WHAT THIS TASK INVOLVES:
Output, please, exactly those lines of the listing that come before the line with "SC.camera = camo", along with that line itself.

--- Start INFORMATION SUPPLIED ---

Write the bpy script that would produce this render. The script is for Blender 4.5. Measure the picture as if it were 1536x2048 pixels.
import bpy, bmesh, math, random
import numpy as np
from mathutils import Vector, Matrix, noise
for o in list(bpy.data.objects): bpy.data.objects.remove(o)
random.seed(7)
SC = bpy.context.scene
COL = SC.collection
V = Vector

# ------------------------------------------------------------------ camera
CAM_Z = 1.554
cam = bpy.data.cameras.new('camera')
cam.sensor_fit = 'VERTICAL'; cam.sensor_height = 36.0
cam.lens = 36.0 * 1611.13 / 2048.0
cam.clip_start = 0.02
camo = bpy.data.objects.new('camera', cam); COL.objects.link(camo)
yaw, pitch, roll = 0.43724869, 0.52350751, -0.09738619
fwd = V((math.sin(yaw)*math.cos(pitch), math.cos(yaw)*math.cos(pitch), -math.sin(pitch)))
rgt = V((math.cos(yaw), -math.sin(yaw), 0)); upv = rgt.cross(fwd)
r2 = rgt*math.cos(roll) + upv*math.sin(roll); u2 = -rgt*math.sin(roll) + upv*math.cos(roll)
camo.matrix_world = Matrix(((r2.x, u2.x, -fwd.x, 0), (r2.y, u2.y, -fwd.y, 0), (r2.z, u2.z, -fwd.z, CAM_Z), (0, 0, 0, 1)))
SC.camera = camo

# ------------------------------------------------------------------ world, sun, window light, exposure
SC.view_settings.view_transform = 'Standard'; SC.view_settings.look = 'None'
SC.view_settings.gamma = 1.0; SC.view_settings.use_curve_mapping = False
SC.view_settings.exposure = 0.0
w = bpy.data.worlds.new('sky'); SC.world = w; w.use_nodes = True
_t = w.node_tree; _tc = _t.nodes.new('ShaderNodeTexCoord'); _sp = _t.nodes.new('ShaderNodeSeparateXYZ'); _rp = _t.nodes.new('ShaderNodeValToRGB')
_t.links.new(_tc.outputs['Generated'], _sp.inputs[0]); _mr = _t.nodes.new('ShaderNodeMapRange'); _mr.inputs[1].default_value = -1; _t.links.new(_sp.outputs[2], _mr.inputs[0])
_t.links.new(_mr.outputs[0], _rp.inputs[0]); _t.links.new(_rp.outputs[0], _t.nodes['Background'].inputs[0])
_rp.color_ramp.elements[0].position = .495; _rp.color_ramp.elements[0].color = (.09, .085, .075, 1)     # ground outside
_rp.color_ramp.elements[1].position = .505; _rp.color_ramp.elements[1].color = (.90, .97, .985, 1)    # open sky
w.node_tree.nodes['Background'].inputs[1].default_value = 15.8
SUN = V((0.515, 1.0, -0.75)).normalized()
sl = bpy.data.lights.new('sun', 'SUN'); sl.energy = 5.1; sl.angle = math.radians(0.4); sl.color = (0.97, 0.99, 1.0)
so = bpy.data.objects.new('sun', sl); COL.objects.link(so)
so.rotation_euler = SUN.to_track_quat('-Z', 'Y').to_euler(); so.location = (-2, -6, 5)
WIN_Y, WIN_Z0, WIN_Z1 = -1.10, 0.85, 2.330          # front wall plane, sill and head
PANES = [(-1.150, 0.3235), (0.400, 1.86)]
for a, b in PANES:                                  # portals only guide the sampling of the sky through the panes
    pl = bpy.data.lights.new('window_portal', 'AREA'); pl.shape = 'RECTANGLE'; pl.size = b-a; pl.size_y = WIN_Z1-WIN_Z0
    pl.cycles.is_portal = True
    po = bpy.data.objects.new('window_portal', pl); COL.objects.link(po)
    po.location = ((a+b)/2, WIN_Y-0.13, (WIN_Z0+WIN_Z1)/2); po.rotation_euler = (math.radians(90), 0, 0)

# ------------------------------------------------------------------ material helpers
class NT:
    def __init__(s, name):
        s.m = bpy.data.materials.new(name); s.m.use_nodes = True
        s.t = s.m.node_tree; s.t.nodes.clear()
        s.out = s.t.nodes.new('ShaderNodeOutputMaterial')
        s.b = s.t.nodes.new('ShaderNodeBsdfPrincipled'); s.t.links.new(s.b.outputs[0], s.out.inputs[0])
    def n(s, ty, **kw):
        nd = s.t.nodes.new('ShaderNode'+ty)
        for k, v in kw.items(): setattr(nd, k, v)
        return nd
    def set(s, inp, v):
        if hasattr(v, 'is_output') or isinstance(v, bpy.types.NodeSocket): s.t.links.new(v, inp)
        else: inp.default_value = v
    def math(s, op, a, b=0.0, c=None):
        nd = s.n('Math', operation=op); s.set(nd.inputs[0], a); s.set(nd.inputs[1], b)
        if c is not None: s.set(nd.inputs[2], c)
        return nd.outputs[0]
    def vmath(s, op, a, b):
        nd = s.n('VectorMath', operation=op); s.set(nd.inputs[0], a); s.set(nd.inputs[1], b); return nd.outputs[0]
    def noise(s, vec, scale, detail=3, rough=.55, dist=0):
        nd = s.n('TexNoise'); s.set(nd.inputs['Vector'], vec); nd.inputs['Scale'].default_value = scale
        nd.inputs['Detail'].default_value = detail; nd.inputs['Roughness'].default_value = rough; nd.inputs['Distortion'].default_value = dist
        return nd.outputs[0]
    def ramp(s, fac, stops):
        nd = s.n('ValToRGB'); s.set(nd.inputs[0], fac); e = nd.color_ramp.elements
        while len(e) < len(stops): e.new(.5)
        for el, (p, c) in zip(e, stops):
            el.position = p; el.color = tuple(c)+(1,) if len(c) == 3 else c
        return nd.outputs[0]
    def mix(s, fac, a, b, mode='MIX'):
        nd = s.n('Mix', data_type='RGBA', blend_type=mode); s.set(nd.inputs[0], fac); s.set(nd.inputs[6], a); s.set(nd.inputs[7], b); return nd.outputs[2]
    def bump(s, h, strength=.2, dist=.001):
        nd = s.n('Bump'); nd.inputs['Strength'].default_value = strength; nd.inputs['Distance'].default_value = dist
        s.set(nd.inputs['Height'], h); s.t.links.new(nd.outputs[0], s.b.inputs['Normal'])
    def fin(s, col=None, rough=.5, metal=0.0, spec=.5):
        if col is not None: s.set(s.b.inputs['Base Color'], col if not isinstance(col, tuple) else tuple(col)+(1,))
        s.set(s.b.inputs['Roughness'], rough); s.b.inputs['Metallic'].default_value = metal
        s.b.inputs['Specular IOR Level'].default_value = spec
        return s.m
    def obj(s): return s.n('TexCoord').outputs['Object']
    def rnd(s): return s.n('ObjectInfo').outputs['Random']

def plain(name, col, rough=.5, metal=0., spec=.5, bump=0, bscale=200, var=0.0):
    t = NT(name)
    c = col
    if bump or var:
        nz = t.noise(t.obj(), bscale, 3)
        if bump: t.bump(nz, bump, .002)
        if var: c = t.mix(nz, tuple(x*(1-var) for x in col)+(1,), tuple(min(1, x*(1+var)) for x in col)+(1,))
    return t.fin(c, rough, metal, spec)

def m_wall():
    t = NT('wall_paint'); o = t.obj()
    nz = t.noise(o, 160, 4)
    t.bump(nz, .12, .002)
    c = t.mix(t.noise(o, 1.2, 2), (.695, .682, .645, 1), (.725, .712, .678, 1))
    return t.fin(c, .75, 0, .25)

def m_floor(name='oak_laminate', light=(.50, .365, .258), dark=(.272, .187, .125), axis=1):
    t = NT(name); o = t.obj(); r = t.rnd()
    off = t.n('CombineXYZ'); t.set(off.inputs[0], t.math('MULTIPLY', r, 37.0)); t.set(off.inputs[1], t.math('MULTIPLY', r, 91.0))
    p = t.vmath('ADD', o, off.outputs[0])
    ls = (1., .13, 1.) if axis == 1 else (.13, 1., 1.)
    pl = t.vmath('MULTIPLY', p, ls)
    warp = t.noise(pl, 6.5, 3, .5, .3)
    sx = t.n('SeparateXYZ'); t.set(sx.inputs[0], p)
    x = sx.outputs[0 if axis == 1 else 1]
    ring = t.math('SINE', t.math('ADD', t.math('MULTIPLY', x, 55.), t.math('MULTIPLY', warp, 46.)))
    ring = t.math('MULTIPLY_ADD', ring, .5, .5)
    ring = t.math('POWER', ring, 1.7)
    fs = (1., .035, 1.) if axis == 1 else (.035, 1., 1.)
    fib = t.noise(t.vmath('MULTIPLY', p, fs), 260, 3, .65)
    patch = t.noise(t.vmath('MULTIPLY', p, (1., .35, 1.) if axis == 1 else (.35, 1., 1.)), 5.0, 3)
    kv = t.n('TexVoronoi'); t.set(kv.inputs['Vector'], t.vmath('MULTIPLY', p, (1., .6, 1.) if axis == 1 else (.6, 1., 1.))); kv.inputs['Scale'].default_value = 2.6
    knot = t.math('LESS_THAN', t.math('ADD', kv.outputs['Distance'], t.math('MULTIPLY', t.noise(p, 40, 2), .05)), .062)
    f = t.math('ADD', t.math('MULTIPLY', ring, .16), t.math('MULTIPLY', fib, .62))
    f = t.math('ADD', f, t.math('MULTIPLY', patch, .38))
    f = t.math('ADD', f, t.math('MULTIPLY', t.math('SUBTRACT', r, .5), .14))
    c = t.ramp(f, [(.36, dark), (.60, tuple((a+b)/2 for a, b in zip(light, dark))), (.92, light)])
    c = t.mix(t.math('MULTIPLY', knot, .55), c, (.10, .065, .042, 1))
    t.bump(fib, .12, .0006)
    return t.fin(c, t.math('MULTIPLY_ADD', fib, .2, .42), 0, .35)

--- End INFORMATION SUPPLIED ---

SOLUTION FOR THIS PROBLEM:
Write the bpy script that would produce this render. The script is for Blender 4.5. Measure the picture as if it were 1536x2048 pixels.
import bpy, bmesh, math, random
import numpy as np
from mathutils import Vector, Matrix, noise
for o in list(bpy.data.objects): bpy.data.objects.remove(o)
random.seed(7)
SC = bpy.context.scene
COL = SC.collection
V = Vector

# ------------------------------------------------------------------ camera
CAM_Z = 1.554
cam = bpy.data.cameras.new('camera')
cam.sensor_fit = 'VERTICAL'; cam.sensor_height = 36.0
cam.lens = 36.0 * 1611.13 / 2048.0
cam.clip_start = 0.02
camo = bpy.data.objects.new('camera', cam); COL.objects.link(camo)
yaw, pitch, roll = 0.43724869, 0.52350751, -0.09738619
fwd = V((math.sin(yaw)*math.cos(pitch), math.cos(yaw)*math.cos(pitch), -math.sin(pitch)))
rgt = V((math.cos(yaw), -math.sin(yaw), 0)); upv = rgt.cross(fwd)
r2 = rgt*math.cos(roll) + upv*math.sin(roll); u2 = -rgt*math.sin(roll) + upv*math.cos(roll)
camo.matrix_world = Matrix(((r2.x, u2.x, -fwd.x, 0), (r2.y, u2.y, -fwd.y, 0), (r2.z, u2.z, -fwd.z, CAM_Z), (0, 0, 0, 1)))
SC.camera = camo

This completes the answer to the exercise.